Plateau was the state where the Court of Appeal was most willful. It is also the state of origin of Judge President Monica Dongban-Mensem. Two days before her 63rd birthday, on 11 June 2020, Mrs. Dongbam-Mensem became the seventh President of the Court of Appeal. At the time, the governor of the State was Simon Bako Lalong, a lawyer who, like Mrs. Dongbam-Mensem, hails from Shendam in the Central Senatorial Zone of the Plateau State.

The following year, Mr. Lalong appointed Monica’s daughter, Buetnaan Mandy Dongban Bassi, a judge of the High Court of Plateau State. Her mother sat on the National Judicial Council (NJC) which approved her appointment. Two years later, in September 2023, the same NJC sent Buetnaan’s husband and Monica’s son-in-law, Paul, to the Court of Appeal.

In his previous life as Speaker of the Plateau State House of Assembly, Mr. Lalong used to be a member of the Peoples’ Democratic Party (PDP) when belonging to that party was fashionable. With impressive timing, however, he flipped to the All Progressives Congress (APC), becoming state governor on its platform in 2015. In the 2023 election, he was the Director-General of the presidential campaign of the ruling APC.

In that election also, Mr. Lalong, who was born nearly six years after Mrs. Dongbam-Mensem in May 1963, ran on the platform of the APC to represent the people of Plateau Central in the Senate. If he had won, Mrs. Dongban-Mensem would have been his constituent and confidant. They come from the same neighbourhood. In the event, he lost to Napoleon Bali of the PDP.

Mr. Lalong thereafter challenged his loss before the election petition tribunal. For parliamentary elections, all disputes end at the Court of Appeal. The Court sits in panels of three Justices designated by the President of the Court.

In Plateau State, all appeals went to a panel presided over by Justice Oluwayemisi Williams-Dawodu who has been a Justice of Appeal since March 2014. She was joined by Justice Abdulaziz Waziri, who was appointed to the court in 2021; and Okon Abang whose term on the court began only in October 2023.

On 7 November, this Court of Appeal panel nullified the election of Senator Bali, claiming that “the PDP and its Senatorial candidate have no legal ground to participate in the election having failed to obey the judgment of a Plateau High Court that the party should conduct lawful elections for the purpose of having officers for Wards, Local Governments and State Council.” In his place, the court returned Simon Lalong as the winner of the election in which he had been roundly defeated.

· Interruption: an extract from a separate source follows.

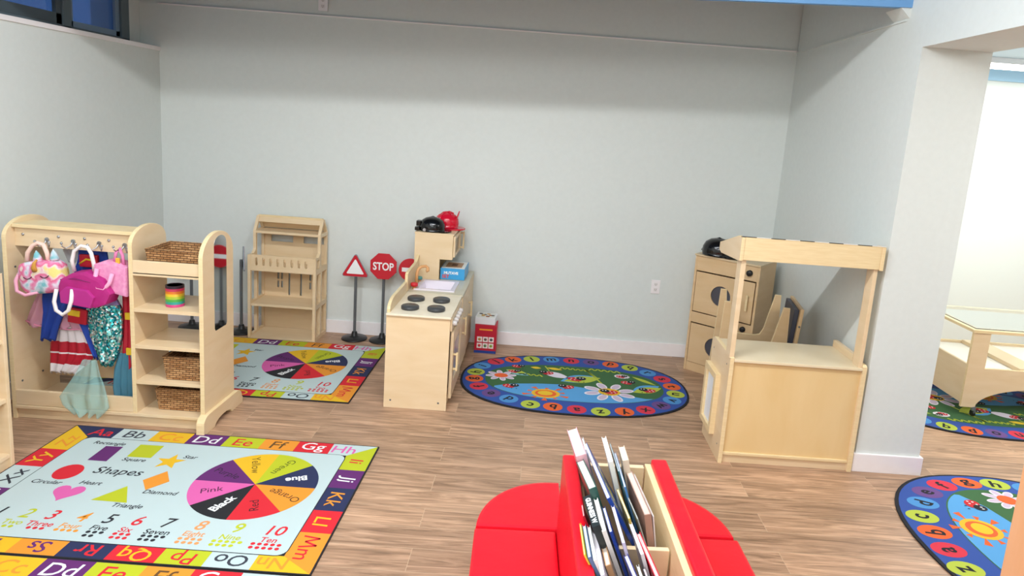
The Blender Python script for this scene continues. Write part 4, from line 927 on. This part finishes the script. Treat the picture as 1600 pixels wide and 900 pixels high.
# ================================================================== SIDE ROOM TABLE
t = thing('play_table', 'birch play table with clear top and caster wheels in the side room', 'table', (3.6, 4.7, 0))
TX0, TX1, TY0, TY1 = 3.06, 4.25, 4.36, 5.05
apr = [(TX0, .075), (TX0+.10, .075)]+[(x, z) for x, z in arc((TX0+TX1)/2, .075, (TX1-TX0)/2-.10, .16, 180, 0, 18)]+[(TX1, .075), (TX1, .62), (TX1-.12, .62), (TX1-.12, .365), (TX0+.12, .365), (TX0+.12, .62), (TX0, .62)]
for y in (TY0, TY1-.02): MB().prism(apr, 'y', y, y+.02, BIRCH, .002, EDGE).build('end_frame', t)
for x in (TX0+.005, TX1-.025): MB().box(x, x+.02, TY0+.02, TY1-.02, .10, .385, BIRCH, .003).build('side_panel', t)
MB().box(TX0+.02, TX1-.02, TY0+.02, TY1-.02, .33, .345, C('efe9dd', .4)).build('tray_bottom', t)
MB().box(TX0+.38, TX0+.55, TY0+.02, TY1-.02, .347, .375, BIRCH, .003).build('crossbar', t)
MB().plate([(TX0-.01, TY0-.01), (TX1+.01, TY0-.01), (TX1+.01, TY1+.01), (TX0-.01, TY1+.01)], [[(TX0+.05, TY0+.05), (TX1-.05, TY0+.05), (TX1-.05, TY1-.05), (TX0+.05, TY1-.05)]], .02, EDGE, Matrix.Translation((0, 0, .630))).build('top_frame', t)
MB().box(TX0+.02, TX1-.02, TY0+.02, TY1-.02, .641, .647, ACRYL).build('clear_top', t)
for x in (TX0+.10, TX1-.10):
    for y in (TY0+.01, TY1-.01):
        q = MB().cyl((x, y, .05), .016, .03, CHROME, seg=12); q.cyl((x-.009, y, .030), .021, .018, BLACK, 'x', 18); q.build('caster', t)

# ================================================================== READING NOOK
RX = .352; RM = T(RX, 1.75, 0, .035)
t = thing('reading_bench', 'red vinyl soft bench with rounded corner seats and a birch book bin in its middle', 'bench', (RX, 1.75, 0), .035)
YE = .52                                            # far end of the bin in local y
for x0, x1 in ((-.184, -.134), (.148, .206)):
    MB().box(x0, x1, -.70, YE, .0, .61, REDV, .012, 3, True).build('backrest', t, True)
bn = MB()
for x0, zz in ((-.134, .55), (.126, .588)): bn.box(x0, x0+.022, -.70, YE, .02, zz, EDGE, .002)
bn.box(-.13, .12, YE-.022, YE, .02, .582, BIRCH, .002); bn.box(-.13, .12, -.70, YE-.022, .12, .135, BIRCH)
bn.box(-.13, .12, -.70, -.678, .02, .582, BIRCH, .002)
bn = bn.build('book_bin', t, True)
MB().box(-.13, .12, .055, .073, .135, .555, BIRCH, .002).build('divider', bn, True)
MB().box(-.012, .004, .073, YE-.022, .135, .28, BIRCH, .002).box(-.012, .004, -.678, .055, .135, .28, BIRCH, .002).build('lengthwise_divider', bn, True)
def quarter(cx, cy, r, sx): return [(cx-sx*.03, cy), ]+[(cx+sx*r*math.cos(math.radians(a)), cy+r*math.sin(math.radians(a))*1.1) for a in range(0, 91, 6)]+[(cx-sx*.03, cy+r*1.1)]
for sx, cx in ((-1, -.186), (1, .208)):
    pts = quarter(cx, YE+.002, .305 if sx < 0 else .295, sx)
    if sx < 0: pts = pts[::-1]
    MB().prism(pts, 'z', 0, .30, REDV, .014).build('corner_seat', t, True)
    a, b_ = sorted((cx, cx+sx*.308)); MB().box(a, b_, -.70, YE-.004, 0, .297, REDV, .014, 3, True).build('seat_cushion', t, True)

# books: (x, y far, y near, z top, thickness, height, tilt, cover, pages, name extra)
def book(xf, xn, y0, y1, zt, th, h, tilt, cover, pages, label, pitch=0, art=None, spine=None, soft=False):
    x = (xf+xn)/2; yaw = math.atan2(xn-xf, abs(y0-y1)); y0, y1 = max(y0, y1), min(y0, y1); L = y0-y1
    M = RM @ Matrix.Translation((x, (y0+y1)/2, zt)) @ Matrix.Rotation(yaw, 4, 'Z') @ Matrix.Rotation(tilt, 4, 'Y') @ Matrix.Rotation(pitch, 4, 'X')
    loc = M.to_translation(); t = thing('book' if not soft else 'magazine', label, 'book', loc, 0, 'books in the bin of the reading bench')
    c = .0025 if th > .012 else .001
    q = MB(M); q.box(-th/2, -th/2+c, -L/2, L/2, -h, 0, C(cover, .3)); q.box(th/2-c, th/2, -L/2, L/2, -h, 0, C(cover, .3))
    q.box(-th/2, th/2, -L/2-.001, -L/2+c, -h, 0, C(cover, .3)); 
    if spine: q.box(-th/2, th/2, -L/2, L/2, -.0, c, C(cover, .3))
    q.build('cover', t)
    MB(M).box(-th/2+c, th/2-c, -L/2+c, L/2-.004, -h+.003, -.003, noisy('pages_'+pages, pages, 'cfc8c2', scale=(200, 1, 1), nscale=3, rough=.8)).build('pages', t)
    if art:
        a = MB(M); n = 0
        random.seed(int(x*1000)+int(y0*100))
        a.add([(th/2+.0004, -L/2+.004, -h+.01), (th/2+.0004, L/2-.004, -h+.01), (th/2+.0004, L/2-.004, -.006), (th/2+.0004, -L/2+.004, -.006)], [[0, 1, 2, 3]], C(art[0], .25))
        for i in range(26):
            yy, zz, r = random.uniform(-L/2+.03, L/2-.03), -random.uniform(.02, h*.75), random.uniform(.006, .022)
            a.add([(th/2+.0006+i*.00003, yy+r*math.cos(k*PI/4)*1.4, zz+r*math.sin(k*PI/4)) for k in range(8)], [list(range(8))], C(art[1+i % (len(art)-1)], .3))
        a.build('cover_art', t)
    if spine:
        s, col_, sz = spine
        MB(M).text(s, sz, C(col_, .4), Matrix.Translation((0, 0, c+.0006)) @ Matrix.Rotation(-PI/2, 4, 'Z'), .0008).build('spine_title', t)
B = book
B(-.163, -.146, .485, .29, .730, .036, .30, -.33, 'd9a7b0', 'd9c9c6', 'thick book with pink cover and pale pages, tallest at the far left of the bin', art=['cfa0a8', 'e4c4c8', 'b98a9a', 'efe0e0'])
B(-.150, -.124, .285, .115, .715, .026, .28, -.36, '31594f', 'e6dfc8', 'thick cream-paged book behind the dark record book', art=['3f6a66', 'c8d0c8', '27443f'])
B(-.126, -.122, .45, .36, .715, .006, .30, -.33, 'dfe3ea', 'dcdcdc', 'thin white-edged book beside the blue picture book')
B(-.118, -.078, .43, .080, .705, .012, .25, -.54, '24479c', 'c8cbd8', 'large blue picture book with yellow cover art leaning to the left', art=['4766a4', 'e8cf3a', '6f8fc8', 'd9c23a', '8a6f5a'])
B(-.140, -.128, .110, -.045, .690, .024, .27, -.42, '222a2c', 'd8d8d4', 'dark record book with white spine lettering in the left row', spine=('GUINNESS W', 'f0f0ee', .021))
B(-.112, -.106, .115, -.05, .682, .013, .27, -.40, 'e3ddd8', 'e0dcd8', 'white-spined book right of the dark record book')
B(-.092, -.086, .075, -.05, .680, .009, .27, -.40, '1e3f94', 'c9cede', 'blue-spined book between the white-spined book and the picture book')
B(-.163, -.163, .045, -.10, .640, .005, .24, -.50, 'e0cf4a', 'e8d890', 'thin yellow book against the left red backrest')
B(-.152, -.150, .040, -.11, .640, .010, .24, -.50, '5f7fa8', 'ccd5e0', 'blue-grey soft binder next to the thin yellow book', art=['6f8fb4', '8fa8c8', 'b8c4d0'])
B(-.138, -.136, .036, -.12, .640, .009, .24, -.48, 'ecebe6', 'e4e2dc', 'thin white book right of the blue-grey binder')
B(-.152, -.152, .125, .060, .655, .006, .25, -.45, 'c22535', 'd0a0a0', 'small red book under the dark record book')
B(-.122, -.120, .020, -.17, .632, .011, .25, -.44, 'dcd6e2', 'd8d2da', 'lavender-edged book in the near left compartment')
B(-.102, -.098, .044, -.12, .625, .016, .25, -.40, 'b98a62', 'd8c3a8', 'tan paperback in the near left compartment', art=['c09a74', '7a5a3c', 'd0b08a', '5c7a52'])
B(-.126, -.124, -.19, -.38, .620, .005, .25, -.40, 'e8e8ea', 'e2e2e2', 'leftmost of three thin white books near the bottom edge of the photo')
B(-.114, -.112, -.18, -.38, .618, .005, .25, -.40, 'dfe2e6', 'e2e2e2', 'middle one of three thin white books near the bottom edge of the photo')
B(-.100, -.098, -.17, -.38, .622, .006, .25, -.40, 'e9e6e2', 'e2e2e2', 'rightmost of three thin white books near the bottom edge of the photo')
B(-.078, -.074, -.15, -.38, .600, .011, .25, -.40, '8a5a6c', 'c9a8b0', 'mauve paperback right of the three thin white books', art=['9a6f7c', 'd0b0a8', '6a4a58'])
B(-.046, -.044, .470, .29, .712, .016, .30, -.30, 'eceae4', 'e6e4de', 'white book tallest in the middle of the far compartment', art=['c9c4cc', '8a8f98', 'e0d4d0'])
B(-.022, -.018, .470, .27, .690, .005, .30, -.32, '3e6c78', 'c8d0d0', 'thin teal magazine right of the tall white book', art=['43687a', '9fc0c4', '2c3a4c', 'd0c8c0'], soft=True)
B(-.008, -.006, .43, .20, .675, .007, .29, -.33, '4a80b8', 'd0d8e0', 'blue and white magazine right of the teal magazine', art=['6a8fb4', 'e0e0e0', '3a3f48'], soft=True)
B(.018, .018, .455, .35, .688, .022, .29, -.22, 'd9c6ae', 'e0d0ba', 'cream rolled booklet at the far end right of the magazines', soft=True)
B(.034, .052, .36, .10, .645, .022, .28, -.20, 'a98472', 'c9a894', 'thick brown-paged folder bundle in the far right compartment', art=['b89484', 'c9ac9c', '8f6f60'])
B(.052, .070, .35, .10, .640, .004, .26, -.17, 'd8d0cc', 'dad4d0', 'thin pale booklet right of the brown folder bundle', soft=True)
B(.000, .018, .28, .082, .640, .004, .28, -.38, '9a9f98', 'c8ccc8', 'glittery grey and pink magazine before the brown folder bundle', art=['a7a79c', 'c9b0a8', '8a9a94', 'd8d8cc'], soft=True)
B(-.022, -.008, .25, .082, .640, .007, .27, -.34, 'e2c667', 'e0d4b0', 'yellow-edged book in the middle of the bin')
B(-.070, -.064, .048, -.13, .702, .009, .34, -.34, 'b9b2cc', 'dcd8e4', 'tall pale lilac hardback with glossy blue cover, just before the divider', art=['7f6f94', '2c4468', '1c2c44', '9a8fb0'])
B(-.058, -.030, -.14, -.37, .675, .014, .28, -.36, '27286a', 'c0c4d8', 'navy-spined book nearest the bottom edge in the middle', art=['223a5c', '345a84', '1a2230'])
B(-.012, -.002, .046, -.10, .650, .010, .27, -.34, 'e8e0e0', 'e4dede', 'white-edged book left of the red book', art=['c83a44', 'e8d8d0', '8a2a34'])
B(.010, .048, .030, -.34, .630, .014, .26, -.30, 'c8162c', 'd8b0b0', 'red book leaning in the near right compartment', art=['d8433c', 'e8a08c', '7a1a24'])
B(-.022, -.012, -.14, -.37, .645, .007, .26, -.34, 'e4e8ec', 'dfe3e6', 'slim white book in the near compartment')
B(-.002, .010, -.13, -.37, .632, .008, .26, -.34, '2a2228', 'b8a8ac', 'black book right of the slim white book near the bottom edge')

# ================================================================== CABINET EDGE AT THE RIGHT
t = thing('wood_cabinet', 'honey brown wooden cabinet cut by the lower right corner of the photo', 'cabinet', (1.95, 1.8, 0))
MB().box(1.668, 2.20, 1.62, 2.0, 0, .95, HONEY, .003).build('body', t)
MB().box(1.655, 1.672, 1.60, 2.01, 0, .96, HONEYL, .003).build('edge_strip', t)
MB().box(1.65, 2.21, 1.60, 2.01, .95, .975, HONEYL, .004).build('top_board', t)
MB().box(1.69, 2.18, 1.603, 1.62, .06, .92, HONEY, .004).build('door', t)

Lalong was one beneficiary among many from a judicial hit-list methodically compiled by the Court of Appeal in Monica Dongban-Mensem’s home state. By the time its demolition job was over, the Court had sacked two PDP Senators from the state and five members of the House of Representatives elected on the PDP ticket.

In the 25-member state House of Assembly, the Court of Appeal removed 16 members elected on the platform of the PDP, handing their seats and control of the state parliament – with malice aforethought – to the APC.

Their victims included: Timothy Datong (Riyom); Rimyat Nanbol (Langtang); Moses Sule (Mikang); Salome Waklek (Pankshin); Bala Fwangje (Mangu South); Maren Ishaku (Bokkos); Dagogot (Quaanpan North); Nannim Langyi (Langtang North); Nimchak Rims (Langtang South); Danjuma Azi (Jos North-West); Gwottson Fom (Jos South); Abubakar Sani Idris (Mangu North); Happiness Akawu (Pengana); Ibrahim Abalak (Rukuba/Irigwe); Philip Jwe (Barkin Ladi); and Cornelius Deyok (Qua’apan South).

In all these cases, the Court claimed that the PDP should not have fielded candidates. Their reasoning overruled a long line of Supreme Court decisions. This was not a mistake; it was judicial malpractice on a very corrupt scale. At the minimum, the panel should have been called to order when they issued the first decision. But the Judge President who sent them there was getting what she wanted.

Instead, inebriated with hubris from the corrupt demolition job they accomplished in Jos, one of the members of the panel, Justice Abdulaziz Waziri, traveled to Yola in Adamawa State last December to celebrate the mandates they had laid to waste, claiming that the PDP “had no structures on the ground at the point they were presenting their candidates.” He alone could explain what he meant.

This was a judicial hatchet job. Any claim that the President of the Court of Appeal was not herself a member of the Panel is laughable.

Such is the state of the judiciary in Nigeria at this time that the three-person panel whom Monica Dongban-Mensem sent to Plateau State could not have wrought that amount of destruction without her active consent, if not instruction. It is simply inconceivable that a Justice of Appeal, like Okon Abang – sworn in only in October 2023 – could have gone to the home state of the President of the Court to confidently wreak so much political damage without her explicit instruction.

Last Friday, the Supreme Court ruled that the Court of Appeal in Plateau was rogue, procured and perverse. It set aside the reasoning of the Court which denied the people their chosen representatives. But because the Court of Appeal is the final court in these matters, the decision of the Supreme Court is no remedy for the political ruin procured under the baleful influence of Monica Dongban-Mensem.

The ruin caused and supervised by this President of the Court of Appeal is incalculable.

The legislators whose mandates she has stolen are entitled to feel done over.

The people of the Plateau whose will she has ruined are entitled to feel cheated.

She and her cohort of carefully selected judicial mobsters have brought the judiciary into irreparable disrepute.

Even now, those three Justices on the Plateau Court of Appeal panel should still be brought to account.

While we await that, the only thing left to say to Mrs. Dongbam-Mensem is: in God’s name, please go!